The complex actually encompasses several components, each requiring separate tickets or timed entry: the cathedral interior itself, the dome climb, the Campanile (Giotto's bell tower), the Baptistery of San Giovanni with its famous gilded bronze doors, the Crypt beneath the cathedral, and the Museo dell'Opera del Duomo, which houses original artworks including Ghiberti's Gates of Paradise and Michelangelo's late Pietà. Most visitors spend time moving between several of these. The dome climb — 463 steps up a narrow spiral staircase with no lift — rewards you with an extraordinary close-up of Vasari and Zuccari's Last Judgment fresco on the interior of the dome, then a panoramic terrace view over the entire city.

Entry to the cathedral interior is free, but everything else — the dome, Campanile, Baptistery, Crypt, and Museum — requires a combined ticket bought in advance. The queues to buy tickets on-site are brutal in high season, so book online before you arrive. The dome in particular sells out well ahead; if you want to climb it, treat booking as non-negotiable. Early morning slots are cooler and less crowded. The museum is genuinely underrated and often quieter than the main monuments — it's where the best original sculptures now live, having been moved indoors to protect them from the elements.

Local Tips

  1. 1

    The Museo dell'Opera del Duomo is included in the combined ticket and is one of Florence's best museums — don't skip it.
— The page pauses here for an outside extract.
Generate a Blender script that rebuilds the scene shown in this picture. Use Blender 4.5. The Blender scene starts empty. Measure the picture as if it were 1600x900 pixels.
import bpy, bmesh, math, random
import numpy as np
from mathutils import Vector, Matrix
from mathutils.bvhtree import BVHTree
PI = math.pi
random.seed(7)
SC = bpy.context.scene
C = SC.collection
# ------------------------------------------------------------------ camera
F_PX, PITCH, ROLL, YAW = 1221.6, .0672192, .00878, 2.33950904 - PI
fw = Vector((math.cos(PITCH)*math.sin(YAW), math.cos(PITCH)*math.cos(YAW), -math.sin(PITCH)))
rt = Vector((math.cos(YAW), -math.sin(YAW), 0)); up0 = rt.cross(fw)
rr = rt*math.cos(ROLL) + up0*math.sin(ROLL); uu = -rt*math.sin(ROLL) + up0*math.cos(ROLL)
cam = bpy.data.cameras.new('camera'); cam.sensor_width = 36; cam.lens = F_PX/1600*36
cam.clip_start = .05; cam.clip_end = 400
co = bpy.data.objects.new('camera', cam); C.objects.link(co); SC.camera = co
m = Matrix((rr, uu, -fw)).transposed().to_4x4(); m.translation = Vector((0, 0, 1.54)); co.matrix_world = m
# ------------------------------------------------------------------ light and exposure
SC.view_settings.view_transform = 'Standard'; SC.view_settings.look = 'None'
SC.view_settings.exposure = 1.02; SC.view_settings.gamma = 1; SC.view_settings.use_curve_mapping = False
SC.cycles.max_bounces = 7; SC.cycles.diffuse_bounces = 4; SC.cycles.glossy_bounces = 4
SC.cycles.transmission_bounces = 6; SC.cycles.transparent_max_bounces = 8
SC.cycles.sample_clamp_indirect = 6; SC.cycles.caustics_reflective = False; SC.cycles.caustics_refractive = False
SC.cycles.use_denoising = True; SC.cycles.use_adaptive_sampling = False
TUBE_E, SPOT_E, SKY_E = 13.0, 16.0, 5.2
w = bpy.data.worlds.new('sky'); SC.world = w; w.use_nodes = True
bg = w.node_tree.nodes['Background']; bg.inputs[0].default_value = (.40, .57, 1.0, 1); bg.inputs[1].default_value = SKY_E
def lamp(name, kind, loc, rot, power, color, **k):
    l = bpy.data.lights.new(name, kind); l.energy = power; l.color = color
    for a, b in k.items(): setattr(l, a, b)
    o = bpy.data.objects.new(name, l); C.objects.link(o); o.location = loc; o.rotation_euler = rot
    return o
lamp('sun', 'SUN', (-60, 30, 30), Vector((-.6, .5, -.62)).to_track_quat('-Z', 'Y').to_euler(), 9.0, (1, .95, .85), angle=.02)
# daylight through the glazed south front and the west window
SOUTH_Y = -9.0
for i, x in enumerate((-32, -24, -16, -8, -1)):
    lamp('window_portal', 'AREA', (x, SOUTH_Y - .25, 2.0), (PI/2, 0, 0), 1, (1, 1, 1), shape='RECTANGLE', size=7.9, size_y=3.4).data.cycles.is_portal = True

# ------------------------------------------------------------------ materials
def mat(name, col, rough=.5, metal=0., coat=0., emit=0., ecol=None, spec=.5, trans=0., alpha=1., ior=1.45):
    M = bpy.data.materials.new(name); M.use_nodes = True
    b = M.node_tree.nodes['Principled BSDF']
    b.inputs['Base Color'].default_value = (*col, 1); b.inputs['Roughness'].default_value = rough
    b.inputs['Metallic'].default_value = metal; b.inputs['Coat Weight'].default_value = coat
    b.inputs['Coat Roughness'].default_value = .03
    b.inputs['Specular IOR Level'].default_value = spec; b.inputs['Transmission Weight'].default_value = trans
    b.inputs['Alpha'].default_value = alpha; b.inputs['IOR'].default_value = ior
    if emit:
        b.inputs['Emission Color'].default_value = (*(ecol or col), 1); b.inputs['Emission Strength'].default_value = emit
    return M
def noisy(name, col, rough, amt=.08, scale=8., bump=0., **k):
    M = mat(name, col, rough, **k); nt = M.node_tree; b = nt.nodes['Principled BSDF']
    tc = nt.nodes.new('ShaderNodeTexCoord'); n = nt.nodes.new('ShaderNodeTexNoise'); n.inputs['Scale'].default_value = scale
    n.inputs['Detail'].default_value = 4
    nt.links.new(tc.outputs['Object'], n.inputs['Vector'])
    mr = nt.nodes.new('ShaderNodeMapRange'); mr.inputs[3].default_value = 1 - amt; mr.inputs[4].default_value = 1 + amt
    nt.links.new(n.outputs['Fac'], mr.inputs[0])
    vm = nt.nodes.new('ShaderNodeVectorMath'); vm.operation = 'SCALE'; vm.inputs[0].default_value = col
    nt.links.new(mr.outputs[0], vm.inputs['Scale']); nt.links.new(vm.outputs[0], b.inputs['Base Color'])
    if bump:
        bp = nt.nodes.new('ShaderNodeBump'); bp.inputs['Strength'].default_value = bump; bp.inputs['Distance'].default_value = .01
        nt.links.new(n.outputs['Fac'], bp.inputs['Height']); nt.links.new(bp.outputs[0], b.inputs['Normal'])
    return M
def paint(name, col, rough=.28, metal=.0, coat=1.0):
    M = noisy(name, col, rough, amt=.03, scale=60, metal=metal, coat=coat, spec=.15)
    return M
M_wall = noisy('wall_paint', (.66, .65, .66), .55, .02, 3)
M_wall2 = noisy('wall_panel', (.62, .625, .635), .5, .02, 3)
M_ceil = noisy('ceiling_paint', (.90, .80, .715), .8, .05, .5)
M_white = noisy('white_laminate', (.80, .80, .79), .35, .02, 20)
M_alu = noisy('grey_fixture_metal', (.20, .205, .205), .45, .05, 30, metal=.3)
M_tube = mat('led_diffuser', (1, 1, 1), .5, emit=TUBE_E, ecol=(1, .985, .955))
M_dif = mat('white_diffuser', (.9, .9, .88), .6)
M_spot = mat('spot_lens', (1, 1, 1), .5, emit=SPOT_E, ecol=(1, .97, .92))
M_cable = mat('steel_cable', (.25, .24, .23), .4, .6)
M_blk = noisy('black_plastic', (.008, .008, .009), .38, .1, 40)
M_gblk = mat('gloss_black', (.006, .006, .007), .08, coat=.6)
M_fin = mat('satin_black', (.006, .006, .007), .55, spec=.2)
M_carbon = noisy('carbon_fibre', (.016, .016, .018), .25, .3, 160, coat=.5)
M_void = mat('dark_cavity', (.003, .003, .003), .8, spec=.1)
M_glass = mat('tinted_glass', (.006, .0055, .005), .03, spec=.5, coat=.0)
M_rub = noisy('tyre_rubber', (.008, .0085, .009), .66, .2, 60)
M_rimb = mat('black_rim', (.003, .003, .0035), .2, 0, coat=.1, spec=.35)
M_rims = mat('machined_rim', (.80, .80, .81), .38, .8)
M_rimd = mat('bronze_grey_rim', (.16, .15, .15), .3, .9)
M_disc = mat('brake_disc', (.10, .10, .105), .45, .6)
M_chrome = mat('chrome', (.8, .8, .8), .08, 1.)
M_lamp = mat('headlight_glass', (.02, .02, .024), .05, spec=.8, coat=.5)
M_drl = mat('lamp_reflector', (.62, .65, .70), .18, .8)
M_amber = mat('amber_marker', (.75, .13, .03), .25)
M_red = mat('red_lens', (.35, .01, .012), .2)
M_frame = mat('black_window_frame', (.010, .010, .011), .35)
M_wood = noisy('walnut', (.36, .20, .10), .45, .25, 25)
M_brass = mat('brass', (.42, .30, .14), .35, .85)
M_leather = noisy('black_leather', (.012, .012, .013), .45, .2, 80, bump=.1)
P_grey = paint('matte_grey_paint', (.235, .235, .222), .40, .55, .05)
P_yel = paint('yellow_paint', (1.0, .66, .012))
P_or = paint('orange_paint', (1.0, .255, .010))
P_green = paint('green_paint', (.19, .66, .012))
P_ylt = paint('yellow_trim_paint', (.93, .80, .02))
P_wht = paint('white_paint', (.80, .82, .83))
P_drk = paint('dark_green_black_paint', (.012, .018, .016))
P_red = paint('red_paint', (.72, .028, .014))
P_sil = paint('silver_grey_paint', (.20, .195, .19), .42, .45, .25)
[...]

Ghiberti's original Gates of Paradise panels and Michelangelo's Bandini Pietà are here, and it's almost always less crowded than the dome.

  2. 2

    Cathedral entry itself is free and requires no ticket — you can walk in to see the interior, the stained glass, and the base of the dome without paying anything, which many visitors don't realise.

  3. 3

    The view from the Campanile (Giotto's bell tower) is actually better than from the dome itself, because the dome appears in the view rather than being beneath your feet — and the climb is often less competitive to book.

  4. 4

    Piazza del Duomo gets chaotic at midday — if you want a calm moment with the exterior, come just after 8am before the tour buses park up.

When to Go

Best times
Early morning (first entry slot)

The piazza is dramatically quieter before tour groups arrive; lighting on the marble facade is also best in morning.

March–May and September–October

Shoulder season offers manageable crowds, pleasant temperatures for the dome climb, and good availability on timed entry slots.

December–February

Crowds thin significantly; the exterior looks stunning on crisp winter mornings, and museum tickets are easier to secure last-minute.

Try to avoid
June–August

Peak tourist season means enormous queues at the dome and Campanile even with advance booking; the dome climb gets stifling hot in summer heat.

Why Visit

01

Climb inside Brunelleschi's 15th-century dome — an engineering marvel still studied by architects today — for a jaw-dropping view over Florence's rooftops.

02

Stand face-to-face with Lorenzo Ghiberti's gilded bronze Baptistery doors, the originals now protected in the Museo dell'Opera, which Michelangelo called the Gates of Paradise.

03

The striped marble exterior is one of the most visually spectacular buildings in Europe — even if you just walk around the outside, it's worth every second.